O STF, investido dessa competência normativa primária, formulou várias regras no seu regimento interno e criou novos recursos, como, por exemplo, possibilidade de embargos infringentes oponíveis a acórdãos condenatórios do Supremo.

Quando sobreveio a Constituição de 1988, esse poder cessou, tanto que num debate havido no plenário do Supremo o próprio ministro Joaquim Barbosa disse que a norma regimental deveria ser revogada diante da nova legislação, e Celso de Mello advertiu que o STF não podia mais fazê-lo, porque essa norma regimental contém conteúdo materialmente legislativo, e agora essa tarefa cabe apenas ao Congresso Nacional.

Por isso é que o Congresso, em 1990, editou a Lei 8.038, que dispôs sobre esse tema. O STF inclusive admitiu embargos infringentes, de modo legítimo, contra acórdãos proferidos em ações diretas de inconstitucionalidade (Adin). Mas posteriormente, em 1999, o Congresso editou uma lei que disciplinou a questão no Supremo, suprimindo os embargos infringentes em matéria de Ação direta de inconstitucionalidade.

Esse mesmo regime jurídico que vigorou sob a Carta de 1969 permitiu que o STF, ao dispor sobre os chamados embargos de declaração, afastasse-se do Código de Processo Penal, lei que estabelece o prazo de dois dias para a interposição dos embargos, e o STF estabeleceu cinco dias em matéria penal. O Supremo podia fazer isso porque o fundamento dessa competência normativa do STF residia essencialmente no texto da Constituição então em vigor. Hoje o STF não pode mais nem sequer reduzir a dois dias o prazo da lei, pois agora a matéria compete só ao Congresso.

O STJ, por exemplo, que foi criado pela Constituição de 1988, editou seu regimento interno e copiou o prazo de embargos de declaração do regimento interno doSTF, definindo que seria de cinco dias, não importando se em matéria civil ou criminal. Mas os ministros do STJ perceberam que não podiam fazer isso em matéria criminal, e, em 1994, o STJ emitiu emenda regimental dizendo que os embargos de declaração teriam prazo de cinco dias em matéria civil, mas em matéria criminal o prazo é de apenas dois dias, conforme prescreve o Código de Processo Penal.

A norma regimental, fundada no artigo 333 inciso 1 do regimento interno do Supremo, que prevê a possibilidade dos embargos infringentes, foi recebida pela atual Constituição com força de lei, por isso só através de leis pode ser revogada, ou expressamente, como já aconteceu com a lei que disciplina o julgamento das Adin, ou tacitamente, como parece ser o caso.

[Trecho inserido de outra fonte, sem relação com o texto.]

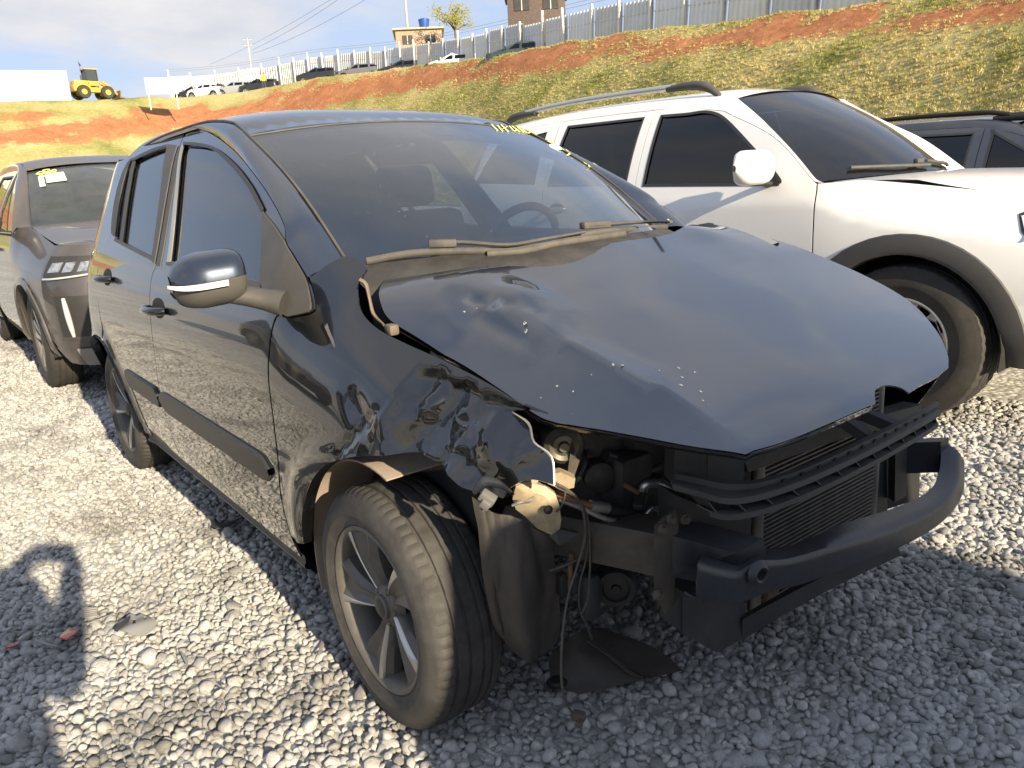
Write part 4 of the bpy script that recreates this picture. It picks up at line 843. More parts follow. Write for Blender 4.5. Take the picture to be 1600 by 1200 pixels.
# floor, inner arches, firewall
fl_ = MB(); fl_.box((-1.72, 0, 0.235), (2.62, 1.30, 0.09)).box((-0.42, 0, 0.50), (0.06, 1.42, 0.50)).box((-2.2, 0, 0.55), (1.5, 1.1, 0.5)); fl_.build('floor_pan', UNDER, car)
def arch_well(cx, r, y0, y1, a0, a1, m, name): 
    return MB().grid([[(cx+r*math.cos(R(a)), y, 0.30+r*math.sin(R(a))) for y in np.linspace(y0, y1, 4)] for a in np.linspace(a0, a1, 30)], thick=0.004).build(name, m, car, smooth=60)
arch_well(0, 0.360, -0.765, -0.48, 75, 196, LINER_LIT, 'arch_liner'); arch_well(-2.465, 0.358, -0.76, -0.5, -2, 182, LINER, 'arch_liner'); arch_well(0, 0.365, 0.70, 0.48, 70, 205, LINER, 'arch_liner'); arch_well(-2.465, 0.365, 0.81, 0.5, -5, 190, LINER, 'arch_liner')
# cabin
dash = MB(); G = []
for s_ in np.linspace(-1, 1, 15):
    y = s_*0.66; k = abs(s_); G.append([(-0.12-0.20*k**2, y, 1.045), (-0.40-0.1*k**2, y, 1.060), (-0.55, y, 1.045+0.05*math.exp(-((y-0.34)/0.17)**2)), (-0.66, y, 1.00+0.05*math.exp(-((y-0.34)/0.17)**2)), (-0.72, y, 0.90), (-0.70, y, 0.6)])
dash.grid(G); dash.build('dashboard', mat('dashboard_plastic', (0.007, 0.007, 0.008), rough=0.6), car, smooth=60)
sw = MB(); T_ = Matrix.Translation((-0.80, 0.35, 1.00)) @ Euler((0, R(-66), 0)).to_matrix().to_4x4()
sw.tube([T_ @ Vector((0.185*math.cos(a), 0.185*math.sin(a), 0)) for a in np.linspace(0, 2*math.pi, 37)], 0.016, n=8, smooth=1, cap=False)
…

A Lei 8.038 disciplina, sim, juridicamente ordem processual das ações penais originárias tanto do STF quanto do STJ, e não previu recorribilidade às decisões de única instância dos tribunais superiores, em matéria penal. E, não o tendo feito, na interpretação que hoje parece ser majoritária no plenário do STF, a disposição regimental constante do art. 333, I, cai por terra, revogada nos termos do § 1º, do art. 2º, da Lei de Introdução às Normas do Direito Brasileiro: "A lei posterior revoga a anterior (...) quando regule inteiramente a matéria de que tratava a lei anterior".